_Objective_
Return every line of the material exactly.
— Start Materials provided —
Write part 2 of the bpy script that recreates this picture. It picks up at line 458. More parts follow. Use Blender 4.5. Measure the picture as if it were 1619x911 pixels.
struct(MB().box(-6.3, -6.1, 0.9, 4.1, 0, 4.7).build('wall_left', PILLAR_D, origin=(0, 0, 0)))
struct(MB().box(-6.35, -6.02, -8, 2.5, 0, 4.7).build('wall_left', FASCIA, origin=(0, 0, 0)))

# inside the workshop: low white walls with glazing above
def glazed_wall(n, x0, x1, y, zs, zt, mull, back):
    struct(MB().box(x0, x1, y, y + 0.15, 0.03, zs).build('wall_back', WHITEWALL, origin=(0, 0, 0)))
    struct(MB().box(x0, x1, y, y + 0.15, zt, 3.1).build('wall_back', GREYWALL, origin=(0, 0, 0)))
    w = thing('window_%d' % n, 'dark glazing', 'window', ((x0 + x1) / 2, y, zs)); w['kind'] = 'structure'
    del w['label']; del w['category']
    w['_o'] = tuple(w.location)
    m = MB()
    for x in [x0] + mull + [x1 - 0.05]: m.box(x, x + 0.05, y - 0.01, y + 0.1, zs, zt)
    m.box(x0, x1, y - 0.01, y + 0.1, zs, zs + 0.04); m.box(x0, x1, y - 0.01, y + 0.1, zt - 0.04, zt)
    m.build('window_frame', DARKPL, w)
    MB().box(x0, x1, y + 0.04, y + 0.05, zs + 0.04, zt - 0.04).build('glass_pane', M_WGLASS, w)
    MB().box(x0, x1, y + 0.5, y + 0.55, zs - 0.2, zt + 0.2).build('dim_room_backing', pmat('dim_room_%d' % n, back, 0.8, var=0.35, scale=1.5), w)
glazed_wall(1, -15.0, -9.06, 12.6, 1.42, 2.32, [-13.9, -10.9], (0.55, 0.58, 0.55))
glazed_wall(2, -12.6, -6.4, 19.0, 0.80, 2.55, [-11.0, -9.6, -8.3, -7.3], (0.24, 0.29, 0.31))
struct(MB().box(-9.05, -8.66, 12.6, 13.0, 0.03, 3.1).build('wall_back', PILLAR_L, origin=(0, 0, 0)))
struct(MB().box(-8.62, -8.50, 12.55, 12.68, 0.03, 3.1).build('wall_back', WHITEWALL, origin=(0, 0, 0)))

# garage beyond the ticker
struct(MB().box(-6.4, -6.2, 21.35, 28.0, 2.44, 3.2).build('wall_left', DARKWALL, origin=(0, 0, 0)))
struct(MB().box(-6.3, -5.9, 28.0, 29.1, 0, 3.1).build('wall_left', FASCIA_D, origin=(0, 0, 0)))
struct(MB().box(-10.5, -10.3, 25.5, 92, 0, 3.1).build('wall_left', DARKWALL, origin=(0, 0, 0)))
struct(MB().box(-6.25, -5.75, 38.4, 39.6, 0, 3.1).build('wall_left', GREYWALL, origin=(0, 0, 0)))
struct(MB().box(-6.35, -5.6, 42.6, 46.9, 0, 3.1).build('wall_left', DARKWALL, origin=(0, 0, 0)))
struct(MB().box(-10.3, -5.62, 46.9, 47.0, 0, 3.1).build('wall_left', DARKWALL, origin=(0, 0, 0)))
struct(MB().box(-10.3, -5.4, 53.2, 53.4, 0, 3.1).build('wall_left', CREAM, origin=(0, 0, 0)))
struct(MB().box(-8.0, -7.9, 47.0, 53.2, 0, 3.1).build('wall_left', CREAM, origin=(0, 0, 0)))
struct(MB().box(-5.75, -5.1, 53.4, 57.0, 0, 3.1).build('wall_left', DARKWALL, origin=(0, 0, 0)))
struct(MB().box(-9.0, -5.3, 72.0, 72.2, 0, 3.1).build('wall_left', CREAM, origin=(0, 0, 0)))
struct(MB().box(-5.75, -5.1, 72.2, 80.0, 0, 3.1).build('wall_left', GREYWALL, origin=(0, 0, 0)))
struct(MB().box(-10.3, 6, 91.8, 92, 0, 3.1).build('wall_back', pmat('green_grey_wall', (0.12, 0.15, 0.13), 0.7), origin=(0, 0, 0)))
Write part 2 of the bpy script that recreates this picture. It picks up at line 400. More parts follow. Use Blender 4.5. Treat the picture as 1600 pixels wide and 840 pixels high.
— End Materials provided —
_Exercise answer_
Write part 2 of the bpy script that recreates this picture. It picks up at line 458. More parts follow. Use Blender 4.5. Measure the picture as if it were 1619x911 pixels.
struct(MB().box(-6.3, -6.1, 0.9, 4.1, 0, 4.7).build('wall_left', PILLAR_D, origin=(0, 0, 0)))
struct(MB().box(-6.35, -6.02, -8, 2.5, 0, 4.7).build('wall_left', FASCIA, origin=(0, 0, 0)))

# inside the workshop: low white walls with glazing above
def glazed_wall(n, x0, x1, y, zs, zt, mull, back):
    struct(MB().box(x0, x1, y, y + 0.15, 0.03, zs).build('wall_back', WHITEWALL, origin=(0, 0, 0)))
    struct(MB().box(x0, x1, y, y + 0.15, zt, 3.1).build('wall_back', GREYWALL, origin=(0, 0, 0)))
    w = thing('window_%d' % n, 'dark glazing', 'window', ((x0 + x1) / 2, y, zs)); w['kind'] = 'structure'
    del w['label']; del w['category']
    w['_o'] = tuple(w.location)
    m = MB()
    for x in [x0] + mull + [x1 - 0.05]: m.box(x, x + 0.05, y - 0.01, y + 0.1, zs, zt)
    m.box(x0, x1, y - 0.01, y + 0.1, zs, zs + 0.04); m.box(x0, x1, y - 0.01, y + 0.1, zt - 0.04, zt)
    m.build('window_frame', DARKPL, w)
    MB().box(x0, x1, y + 0.04, y + 0.05, zs + 0.04, zt - 0.04).build('glass_pane', M_WGLASS, w)
    MB().box(x0, x1, y + 0.5, y + 0.55, zs - 0.2, zt + 0.2).build('dim_room_backing', pmat('dim_room_%d' % n, back, 0.8, var=0.35, scale=1.5), w)
glazed_wall(1, -15.0, -9.06, 12.6, 1.42, 2.32, [-13.9, -10.9], (0.55, 0.58, 0.55))
glazed_wall(2, -12.6, -6.4, 19.0, 0.80, 2.55, [-11.0, -9.6, -8.3, -7.3], (0.24, 0.29, 0.31))
struct(MB().box(-9.05, -8.66, 12.6, 13.0, 0.03, 3.1).build('wall_back', PILLAR_L, origin=(0, 0, 0)))
struct(MB().box(-8.62, -8.50, 12.55, 12.68, 0.03, 3.1).build('wall_back', WHITEWALL, origin=(0, 0, 0)))

# garage beyond the ticker
struct(MB().box(-6.4, -6.2, 21.35, 28.0, 2.44, 3.2).build('wall_left', DARKWALL, origin=(0, 0, 0)))
struct(MB().box(-6.3, -5.9, 28.0, 29.1, 0, 3.1).build('wall_left', FASCIA_D, origin=(0, 0, 0)))
struct(MB().box(-10.5, -10.3, 25.5, 92, 0, 3.1).build('wall_left', DARKWALL, origin=(0, 0, 0)))
struct(MB().box(-6.25, -5.75, 38.4, 39.6, 0, 3.1).build('wall_left', GREYWALL, origin=(0, 0, 0)))
struct(MB().box(-6.35, -5.6, 42.6, 46.9, 0, 3.1).build('wall_left', DARKWALL, origin=(0, 0, 0)))
struct(MB().box(-10.3, -5.62, 46.9, 47.0, 0, 3.1).build('wall_left', DARKWALL, origin=(0, 0, 0)))
struct(MB().box(-10.3, -5.4, 53.2, 53.4, 0, 3.1).build('wall_left', CREAM, origin=(0, 0, 0)))
struct(MB().box(-8.0, -7.9, 47.0, 53.2, 0, 3.1).build('wall_left', CREAM, origin=(0, 0, 0)))
struct(MB().box(-5.75, -5.1, 53.4, 57.0, 0, 3.1).build('wall_left', DARKWALL, origin=(0, 0, 0)))
struct(MB().box(-9.0, -5.3, 72.0, 72.2, 0, 3.1).build('wall_left', CREAM, origin=(0, 0, 0)))
struct(MB().box(-5.75, -5.1, 72.2, 80.0, 0, 3.1).build('wall_left', GREYWALL, origin=(0, 0, 0)))
struct(MB().box(-10.3, 6, 91.8, 92, 0, 3.1).build('wall_back', pmat('green_grey_wall', (0.12, 0.15, 0.13), 0.7), origin=(0, 0, 0)))
Write part 2 of the bpy script that recreates this picture. It picks up at line 400. More parts follow. Use Blender 4.5. Treat the picture as 1600 pixels wide and 840 pixels high.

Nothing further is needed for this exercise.